⟨

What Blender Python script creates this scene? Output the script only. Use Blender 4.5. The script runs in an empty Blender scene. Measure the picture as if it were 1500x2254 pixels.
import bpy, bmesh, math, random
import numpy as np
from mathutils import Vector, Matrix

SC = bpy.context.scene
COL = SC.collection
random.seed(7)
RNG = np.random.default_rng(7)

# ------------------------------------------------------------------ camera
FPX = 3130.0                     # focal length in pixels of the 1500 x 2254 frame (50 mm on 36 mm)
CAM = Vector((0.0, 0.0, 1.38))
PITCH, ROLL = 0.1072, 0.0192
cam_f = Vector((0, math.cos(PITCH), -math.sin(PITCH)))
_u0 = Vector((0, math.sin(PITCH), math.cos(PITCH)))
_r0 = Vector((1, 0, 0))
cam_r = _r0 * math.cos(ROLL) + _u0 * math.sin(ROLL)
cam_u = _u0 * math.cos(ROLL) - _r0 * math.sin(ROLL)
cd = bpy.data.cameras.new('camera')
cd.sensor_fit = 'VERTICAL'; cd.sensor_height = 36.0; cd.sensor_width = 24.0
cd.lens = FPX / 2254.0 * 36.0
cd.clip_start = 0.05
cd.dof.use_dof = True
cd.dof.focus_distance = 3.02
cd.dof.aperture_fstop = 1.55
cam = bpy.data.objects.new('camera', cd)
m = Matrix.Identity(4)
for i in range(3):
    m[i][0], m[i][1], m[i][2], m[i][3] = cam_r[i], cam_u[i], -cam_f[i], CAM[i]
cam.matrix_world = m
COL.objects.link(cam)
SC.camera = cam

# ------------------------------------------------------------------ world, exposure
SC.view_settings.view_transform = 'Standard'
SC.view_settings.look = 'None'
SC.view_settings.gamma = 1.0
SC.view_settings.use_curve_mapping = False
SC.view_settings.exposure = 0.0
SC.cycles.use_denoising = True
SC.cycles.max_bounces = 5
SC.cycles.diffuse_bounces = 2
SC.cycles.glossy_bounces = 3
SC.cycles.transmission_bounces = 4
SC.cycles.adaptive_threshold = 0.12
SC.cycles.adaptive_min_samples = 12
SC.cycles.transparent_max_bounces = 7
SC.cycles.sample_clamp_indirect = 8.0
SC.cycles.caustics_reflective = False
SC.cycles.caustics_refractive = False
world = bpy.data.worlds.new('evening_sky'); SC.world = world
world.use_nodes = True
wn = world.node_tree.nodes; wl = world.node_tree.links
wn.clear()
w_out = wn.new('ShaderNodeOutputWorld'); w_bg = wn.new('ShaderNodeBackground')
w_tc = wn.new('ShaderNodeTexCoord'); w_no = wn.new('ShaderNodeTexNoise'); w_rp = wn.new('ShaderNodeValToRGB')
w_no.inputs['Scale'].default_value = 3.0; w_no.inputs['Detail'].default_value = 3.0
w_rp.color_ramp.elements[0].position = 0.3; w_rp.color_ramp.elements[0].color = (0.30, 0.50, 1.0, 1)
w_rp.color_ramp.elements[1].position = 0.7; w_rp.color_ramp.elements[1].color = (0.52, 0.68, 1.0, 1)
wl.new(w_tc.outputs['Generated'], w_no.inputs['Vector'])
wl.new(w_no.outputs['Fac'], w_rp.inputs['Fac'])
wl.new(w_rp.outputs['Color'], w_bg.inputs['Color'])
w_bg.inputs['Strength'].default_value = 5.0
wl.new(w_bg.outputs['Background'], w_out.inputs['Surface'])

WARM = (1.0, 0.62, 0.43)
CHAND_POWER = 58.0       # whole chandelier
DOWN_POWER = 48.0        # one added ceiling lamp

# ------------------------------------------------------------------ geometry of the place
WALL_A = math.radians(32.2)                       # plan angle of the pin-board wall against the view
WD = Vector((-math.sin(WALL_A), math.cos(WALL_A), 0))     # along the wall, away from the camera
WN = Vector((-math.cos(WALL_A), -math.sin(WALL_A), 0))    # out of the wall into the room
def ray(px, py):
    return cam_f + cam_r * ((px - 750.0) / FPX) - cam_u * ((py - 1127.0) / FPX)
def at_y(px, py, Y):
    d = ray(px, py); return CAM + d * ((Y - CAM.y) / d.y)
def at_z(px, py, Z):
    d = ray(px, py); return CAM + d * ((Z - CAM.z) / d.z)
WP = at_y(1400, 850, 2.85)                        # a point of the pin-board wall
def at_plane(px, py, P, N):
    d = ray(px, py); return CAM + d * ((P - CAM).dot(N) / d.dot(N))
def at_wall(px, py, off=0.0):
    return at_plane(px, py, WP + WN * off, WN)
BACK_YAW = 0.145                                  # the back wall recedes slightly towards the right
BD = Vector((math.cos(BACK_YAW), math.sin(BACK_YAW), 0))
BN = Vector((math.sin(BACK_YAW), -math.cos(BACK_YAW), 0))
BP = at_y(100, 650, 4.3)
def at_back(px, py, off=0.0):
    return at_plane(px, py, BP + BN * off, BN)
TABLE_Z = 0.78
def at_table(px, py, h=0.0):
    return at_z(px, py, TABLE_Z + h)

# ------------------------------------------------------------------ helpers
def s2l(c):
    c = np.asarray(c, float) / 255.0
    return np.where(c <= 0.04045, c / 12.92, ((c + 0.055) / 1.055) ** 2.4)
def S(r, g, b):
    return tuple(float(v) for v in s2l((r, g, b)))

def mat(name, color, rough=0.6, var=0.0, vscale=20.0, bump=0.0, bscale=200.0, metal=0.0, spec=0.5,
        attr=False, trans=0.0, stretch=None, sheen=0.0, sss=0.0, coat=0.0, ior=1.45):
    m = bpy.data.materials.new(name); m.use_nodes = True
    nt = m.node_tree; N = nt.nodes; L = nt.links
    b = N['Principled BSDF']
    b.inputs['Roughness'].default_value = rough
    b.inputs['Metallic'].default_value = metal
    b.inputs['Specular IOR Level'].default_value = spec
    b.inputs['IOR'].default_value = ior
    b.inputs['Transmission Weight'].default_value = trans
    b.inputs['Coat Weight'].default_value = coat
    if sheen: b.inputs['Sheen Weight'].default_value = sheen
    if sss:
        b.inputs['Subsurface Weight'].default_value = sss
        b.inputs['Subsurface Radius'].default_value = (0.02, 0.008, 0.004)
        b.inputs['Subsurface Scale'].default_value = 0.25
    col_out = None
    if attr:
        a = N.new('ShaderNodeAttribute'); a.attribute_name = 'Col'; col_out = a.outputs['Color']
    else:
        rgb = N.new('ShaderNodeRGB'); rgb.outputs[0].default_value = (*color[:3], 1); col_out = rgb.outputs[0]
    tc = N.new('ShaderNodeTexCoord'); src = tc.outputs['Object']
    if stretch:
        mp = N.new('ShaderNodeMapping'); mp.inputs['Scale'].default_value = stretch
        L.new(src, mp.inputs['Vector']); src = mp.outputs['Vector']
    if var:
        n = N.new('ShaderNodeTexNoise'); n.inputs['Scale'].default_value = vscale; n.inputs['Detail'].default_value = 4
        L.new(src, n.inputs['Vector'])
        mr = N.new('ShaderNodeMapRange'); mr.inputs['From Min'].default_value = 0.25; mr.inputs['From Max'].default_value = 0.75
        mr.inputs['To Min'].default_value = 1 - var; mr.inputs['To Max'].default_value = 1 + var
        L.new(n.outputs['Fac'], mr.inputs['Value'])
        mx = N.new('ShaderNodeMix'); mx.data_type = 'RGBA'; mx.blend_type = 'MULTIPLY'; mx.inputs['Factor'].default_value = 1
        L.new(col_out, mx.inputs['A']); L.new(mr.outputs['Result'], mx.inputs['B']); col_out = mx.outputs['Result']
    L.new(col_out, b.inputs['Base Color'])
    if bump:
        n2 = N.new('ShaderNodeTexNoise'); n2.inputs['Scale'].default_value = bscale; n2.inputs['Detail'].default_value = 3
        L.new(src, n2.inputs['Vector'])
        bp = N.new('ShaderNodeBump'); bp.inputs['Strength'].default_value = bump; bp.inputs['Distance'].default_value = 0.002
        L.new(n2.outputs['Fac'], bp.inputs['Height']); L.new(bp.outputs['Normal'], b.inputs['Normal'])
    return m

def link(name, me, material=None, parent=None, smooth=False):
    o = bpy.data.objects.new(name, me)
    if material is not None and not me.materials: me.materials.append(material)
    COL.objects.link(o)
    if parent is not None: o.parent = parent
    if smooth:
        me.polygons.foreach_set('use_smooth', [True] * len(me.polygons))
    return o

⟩

* **What you will do**
Produce the lines from the top of the listing through the "SC.camera = cam" line exactly as they appear, with no additional output.

* **Exercise answer**
What Blender Python script creates this scene? Output the script only. Use Blender 4.5. The script runs in an empty Blender scene. Measure the picture as if it were 1500x2254 pixels.
import bpy, bmesh, math, random
import numpy as np
from mathutils import Vector, Matrix

SC = bpy.context.scene
COL = SC.collection
random.seed(7)
RNG = np.random.default_rng(7)

# ------------------------------------------------------------------ camera
FPX = 3130.0                     # focal length in pixels of the 1500 x 2254 frame (50 mm on 36 mm)
CAM = Vector((0.0, 0.0, 1.38))
PITCH, ROLL = 0.1072, 0.0192
cam_f = Vector((0, math.cos(PITCH), -math.sin(PITCH)))
_u0 = Vector((0, math.sin(PITCH), math.cos(PITCH)))
_r0 = Vector((1, 0, 0))
cam_r = _r0 * math.cos(ROLL) + _u0 * math.sin(ROLL)
cam_u = _u0 * math.cos(ROLL) - _r0 * math.sin(ROLL)
cd = bpy.data.cameras.new('camera')
cd.sensor_fit = 'VERTICAL'; cd.sensor_height = 36.0; cd.sensor_width = 24.0
cd.lens = FPX / 2254.0 * 36.0
cd.clip_start = 0.05
cd.dof.use_dof = True
cd.dof.focus_distance = 3.02
cd.dof.aperture_fstop = 1.55
cam = bpy.data.objects.new('camera', cd)
m = Matrix.Identity(4)
for i in range(3):
    m[i][0], m[i][1], m[i][2], m[i][3] = cam_r[i], cam_u[i], -cam_f[i], CAM[i]
cam.matrix_world = m
COL.objects.link(cam)
SC.camera = cam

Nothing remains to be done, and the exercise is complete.